Perspectivas da Rússia para as eleições no Brasil

Ao avaliar a indefinição do cenário político brasileiro, Jeifets comenta que a visita de Bolsonaro não deixa de ser uma oportunidade para a Rússia “tentar entender o que virá pela frente no Brasil, com o que a Rússia pode contar no futuro”.

De acordo com ele, a figura política de Bolsonaro se conecta com o presidente russo, Vladimir Putin, na visão conservadora da sociedade.

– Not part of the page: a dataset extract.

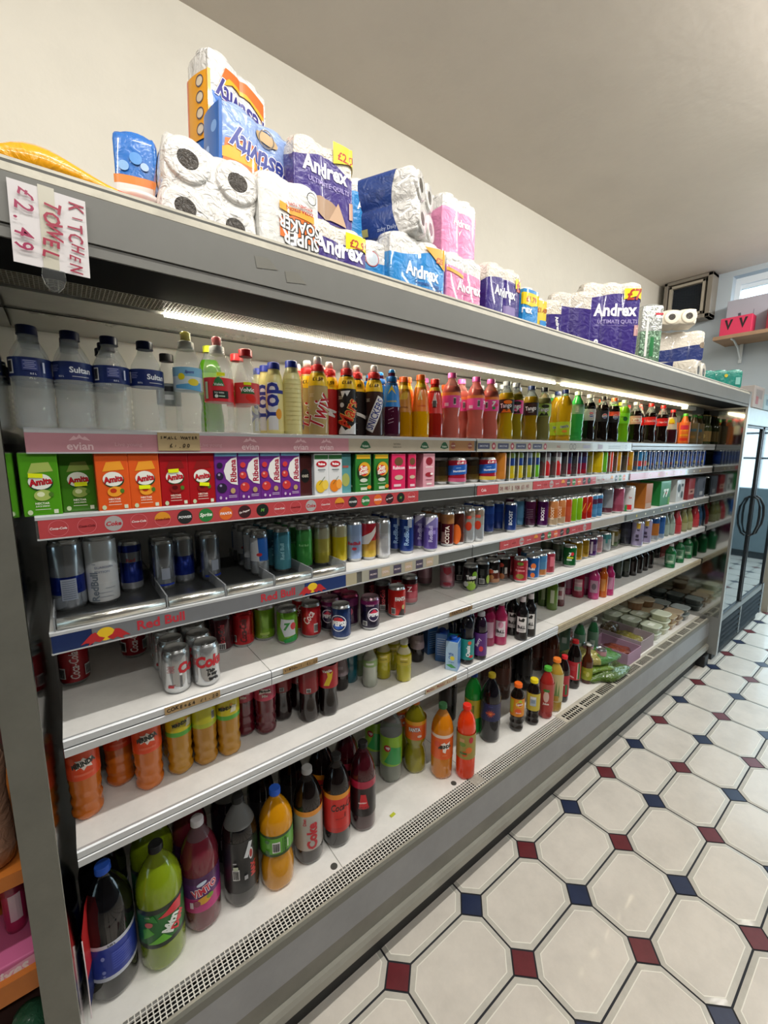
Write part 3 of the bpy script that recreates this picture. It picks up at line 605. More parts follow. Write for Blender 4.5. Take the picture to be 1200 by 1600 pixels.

O próprio presidente brasileiro, durante a declaração conjunta com o colega russo nesta quarta-feira (16), fez questão de mencionar a defesa que ambos fazem de valores tradicionais ligados à Deus e à família.

No entanto, o pesquisador destaca que a política externa russa tende a ser mais orientada por um pragmatismo e não por questões ideológicas, lembrando que o conservadorismo de Bolsonaro durante boa parte de seu governo foi mais direcionado para um alinhamento com a administração norte-americana de Donald Trump.

Por isso, tendo em vista as atuais pesquisas de intenção de voto no Brasil, que colocam o ex-presidente Lula na frente da corrida presidencial, Jeifets afirma que a Rússia avaliaria positivamente a volta do candidato petista ao poder.

Segundo o pesquisador, “Lula demonstrou maiores capacidades de estabelecer alianças do que Dilma, à direita e à esquerda, e estabeleceu relações mais sólidas com muitos partidos sem nenhum perfil de esquerda”.

“Eu acho que o conservadorismo pessoal de Putin não atrapalha em nada estabelecer relações com os outros, inclusive porque outros parceiros da Rússia na América Latina não têm um perfil conservador [...] Por isso, dependendo do país, o vetor da política externa da Rússia na América Latina pode mudar”, completa.